• **WORK TO DO**
Retype the listing that follows, word for word.

··· SUPPLIED MATERIAL ···

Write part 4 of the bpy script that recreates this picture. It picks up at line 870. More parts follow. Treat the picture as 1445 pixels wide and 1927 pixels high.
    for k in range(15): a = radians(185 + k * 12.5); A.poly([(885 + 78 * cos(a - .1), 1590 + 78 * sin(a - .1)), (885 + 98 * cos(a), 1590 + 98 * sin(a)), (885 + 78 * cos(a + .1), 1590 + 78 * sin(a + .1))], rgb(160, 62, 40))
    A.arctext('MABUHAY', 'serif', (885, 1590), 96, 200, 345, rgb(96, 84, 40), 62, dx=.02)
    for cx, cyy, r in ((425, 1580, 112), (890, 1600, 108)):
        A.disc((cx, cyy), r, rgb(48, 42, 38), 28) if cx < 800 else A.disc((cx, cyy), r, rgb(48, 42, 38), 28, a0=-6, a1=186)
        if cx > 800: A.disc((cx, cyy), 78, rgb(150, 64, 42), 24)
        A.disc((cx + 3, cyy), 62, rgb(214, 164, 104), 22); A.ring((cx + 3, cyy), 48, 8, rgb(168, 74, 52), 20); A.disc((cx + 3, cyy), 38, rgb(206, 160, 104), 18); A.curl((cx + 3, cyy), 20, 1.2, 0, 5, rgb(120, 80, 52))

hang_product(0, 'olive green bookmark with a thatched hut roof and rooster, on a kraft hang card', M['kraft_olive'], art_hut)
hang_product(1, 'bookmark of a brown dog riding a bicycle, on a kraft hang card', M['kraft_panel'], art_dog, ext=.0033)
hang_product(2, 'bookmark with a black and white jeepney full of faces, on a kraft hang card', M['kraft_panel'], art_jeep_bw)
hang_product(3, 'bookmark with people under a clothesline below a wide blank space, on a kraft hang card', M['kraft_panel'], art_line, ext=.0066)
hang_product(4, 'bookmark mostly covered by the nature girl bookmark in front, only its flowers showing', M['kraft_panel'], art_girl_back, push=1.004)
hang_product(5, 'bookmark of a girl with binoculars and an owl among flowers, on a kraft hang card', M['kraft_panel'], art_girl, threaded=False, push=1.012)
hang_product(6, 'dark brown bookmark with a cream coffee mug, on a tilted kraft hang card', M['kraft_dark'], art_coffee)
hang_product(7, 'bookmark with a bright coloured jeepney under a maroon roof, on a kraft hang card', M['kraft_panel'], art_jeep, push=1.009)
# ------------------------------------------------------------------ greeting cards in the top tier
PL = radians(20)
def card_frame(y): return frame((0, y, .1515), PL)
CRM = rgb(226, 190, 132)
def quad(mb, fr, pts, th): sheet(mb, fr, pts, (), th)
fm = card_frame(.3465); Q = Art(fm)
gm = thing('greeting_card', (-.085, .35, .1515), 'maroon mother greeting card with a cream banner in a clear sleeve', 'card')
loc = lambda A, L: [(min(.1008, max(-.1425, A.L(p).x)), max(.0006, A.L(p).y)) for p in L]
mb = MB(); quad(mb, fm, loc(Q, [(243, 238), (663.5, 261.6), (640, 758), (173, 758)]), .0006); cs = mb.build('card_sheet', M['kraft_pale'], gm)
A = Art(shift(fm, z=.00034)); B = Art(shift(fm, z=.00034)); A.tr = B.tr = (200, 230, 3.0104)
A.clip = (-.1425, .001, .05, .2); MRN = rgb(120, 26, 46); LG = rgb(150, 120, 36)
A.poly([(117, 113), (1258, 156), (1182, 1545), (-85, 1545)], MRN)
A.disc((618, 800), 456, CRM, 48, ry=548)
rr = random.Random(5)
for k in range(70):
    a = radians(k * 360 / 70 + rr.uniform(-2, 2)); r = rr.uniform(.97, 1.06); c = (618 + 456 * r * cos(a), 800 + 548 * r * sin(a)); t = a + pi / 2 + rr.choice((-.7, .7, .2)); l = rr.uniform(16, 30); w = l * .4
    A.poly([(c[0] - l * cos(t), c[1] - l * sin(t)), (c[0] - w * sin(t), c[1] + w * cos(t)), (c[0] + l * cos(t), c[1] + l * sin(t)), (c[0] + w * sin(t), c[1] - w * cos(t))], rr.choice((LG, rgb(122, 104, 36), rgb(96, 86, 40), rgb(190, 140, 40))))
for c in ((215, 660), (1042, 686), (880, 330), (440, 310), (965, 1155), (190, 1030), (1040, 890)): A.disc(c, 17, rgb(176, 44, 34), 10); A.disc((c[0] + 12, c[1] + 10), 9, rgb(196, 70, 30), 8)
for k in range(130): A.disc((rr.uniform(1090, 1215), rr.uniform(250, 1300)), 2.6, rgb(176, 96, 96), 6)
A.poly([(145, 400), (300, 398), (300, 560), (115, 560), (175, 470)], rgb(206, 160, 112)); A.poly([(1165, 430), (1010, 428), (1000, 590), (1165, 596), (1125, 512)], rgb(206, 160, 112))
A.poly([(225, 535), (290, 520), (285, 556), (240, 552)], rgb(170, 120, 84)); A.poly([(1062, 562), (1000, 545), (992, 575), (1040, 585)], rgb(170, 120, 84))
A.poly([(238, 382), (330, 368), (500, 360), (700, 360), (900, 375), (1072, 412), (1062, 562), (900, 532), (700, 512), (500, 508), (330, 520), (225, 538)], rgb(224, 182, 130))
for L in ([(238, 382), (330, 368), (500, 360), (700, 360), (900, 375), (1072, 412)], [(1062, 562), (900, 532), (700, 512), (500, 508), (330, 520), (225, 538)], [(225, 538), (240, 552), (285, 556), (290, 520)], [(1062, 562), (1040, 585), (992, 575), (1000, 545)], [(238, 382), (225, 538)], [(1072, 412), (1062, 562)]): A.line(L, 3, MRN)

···

• **EXERCISE SOLUTION**
Write part 4 of the bpy script that recreates this picture. It picks up at line 870. More parts follow. Treat the picture as 1445 pixels wide and 1927 pixels high.
    for k in range(15): a = radians(185 + k * 12.5); A.poly([(885 + 78 * cos(a - .1), 1590 + 78 * sin(a - .1)), (885 + 98 * cos(a), 1590 + 98 * sin(a)), (885 + 78 * cos(a + .1), 1590 + 78 * sin(a + .1))], rgb(160, 62, 40))
    A.arctext('MABUHAY', 'serif', (885, 1590), 96, 200, 345, rgb(96, 84, 40), 62, dx=.02)
    for cx, cyy, r in ((425, 1580, 112), (890, 1600, 108)):
        A.disc((cx, cyy), r, rgb(48, 42, 38), 28) if cx < 800 else A.disc((cx, cyy), r, rgb(48, 42, 38), 28, a0=-6, a1=186)
        if cx > 800: A.disc((cx, cyy), 78, rgb(150, 64, 42), 24)
        A.disc((cx + 3, cyy), 62, rgb(214, 164, 104), 22); A.ring((cx + 3, cyy), 48, 8, rgb(168, 74, 52), 20); A.disc((cx + 3, cyy), 38, rgb(206, 160, 104), 18); A.curl((cx + 3, cyy), 20, 1.2, 0, 5, rgb(120, 80, 52))

hang_product(0, 'olive green bookmark with a thatched hut roof and rooster, on a kraft hang card', M['kraft_olive'], art_hut)
hang_product(1, 'bookmark of a brown dog riding a bicycle, on a kraft hang card', M['kraft_panel'], art_dog, ext=.0033)
hang_product(2, 'bookmark with a black and white jeepney full of faces, on a kraft hang card', M['kraft_panel'], art_jeep_bw)
hang_product(3, 'bookmark with people under a clothesline below a wide blank space, on a kraft hang card', M['kraft_panel'], art_line, ext=.0066)
hang_product(4, 'bookmark mostly covered by the nature girl bookmark in front, only its flowers showing', M['kraft_panel'], art_girl_back, push=1.004)
hang_product(5, 'bookmark of a girl with binoculars and an owl among flowers, on a kraft hang card', M['kraft_panel'], art_girl, threaded=False, push=1.012)
hang_product(6, 'dark brown bookmark with a cream coffee mug, on a tilted kraft hang card', M['kraft_dark'], art_coffee)
hang_product(7, 'bookmark with a bright coloured jeepney under a maroon roof, on a kraft hang card', M['kraft_panel'], art_jeep, push=1.009)
# ------------------------------------------------------------------ greeting cards in the top tier
PL = radians(20)
def card_frame(y): return frame((0, y, .1515), PL)
CRM = rgb(226, 190, 132)
def quad(mb, fr, pts, th): sheet(mb, fr, pts, (), th)
fm = card_frame(.3465); Q = Art(fm)
gm = thing('greeting_card', (-.085, .35, .1515), 'maroon mother greeting card with a cream banner in a clear sleeve', 'card')
loc = lambda A, L: [(min(.1008, max(-.1425, A.L(p).x)), max(.0006, A.L(p).y)) for p in L]
mb = MB(); quad(mb, fm, loc(Q, [(243, 238), (663.5, 261.6), (640, 758), (173, 758)]), .0006); cs = mb.build('card_sheet', M['kraft_pale'], gm)
A = Art(shift(fm, z=.00034)); B = Art(shift(fm, z=.00034)); A.tr = B.tr = (200, 230, 3.0104)
A.clip = (-.1425, .001, .05, .2); MRN = rgb(120, 26, 46); LG = rgb(150, 120, 36)
A.poly([(117, 113), (1258, 156), (1182, 1545), (-85, 1545)], MRN)
A.disc((618, 800), 456, CRM, 48, ry=548)
rr = random.Random(5)
for k in range(70):
    a = radians(k * 360 / 70 + rr.uniform(-2, 2)); r = rr.uniform(.97, 1.06); c = (618 + 456 * r * cos(a), 800 + 548 * r * sin(a)); t = a + pi / 2 + rr.choice((-.7, .7, .2)); l = rr.uniform(16, 30); w = l * .4
    A.poly([(c[0] - l * cos(t), c[1] - l * sin(t)), (c[0] - w * sin(t), c[1] + w * cos(t)), (c[0] + l * cos(t), c[1] + l * sin(t)), (c[0] + w * sin(t), c[1] - w * cos(t))], rr.choice((LG, rgb(122, 104, 36), rgb(96, 86, 40), rgb(190, 140, 40))))
for c in ((215, 660), (1042, 686), (880, 330), (440, 310), (965, 1155), (190, 1030), (1040, 890)): A.disc(c, 17, rgb(176, 44, 34), 10); A.disc((c[0] + 12, c[1] + 10), 9, rgb(196, 70, 30), 8)
for k in range(130): A.disc((rr.uniform(1090, 1215), rr.uniform(250, 1300)), 2.6, rgb(176, 96, 96), 6)
A.poly([(145, 400), (300, 398), (300, 560), (115, 560), (175, 470)], rgb(206, 160, 112)); A.poly([(1165, 430), (1010, 428), (1000, 590), (1165, 596), (1125, 512)], rgb(206, 160, 112))
A.poly([(225, 535), (290, 520), (285, 556), (240, 552)], rgb(170, 120, 84)); A.poly([(1062, 562), (1000, 545), (992, 575), (1040, 585)], rgb(170, 120, 84))
A.poly([(238, 382), (330, 368), (500, 360), (700, 360), (900, 375), (1072, 412), (1062, 562), (900, 532), (700, 512), (500, 508), (330, 520), (225, 538)], rgb(224, 182, 130))
for L in ([(238, 382), (330, 368), (500, 360), (700, 360), (900, 375), (1072, 412)], [(1062, 562), (900, 532), (700, 512), (500, 508), (330, 520), (225, 538)], [(225, 538), (240, 552), (285, 556), (290, 520)], [(1062, 562), (1040, 585), (992, 575), (1000, 545)], [(238, 382), (225, 538)], [(1072, 412), (1062, 562)]): A.line(L, 3, MRN)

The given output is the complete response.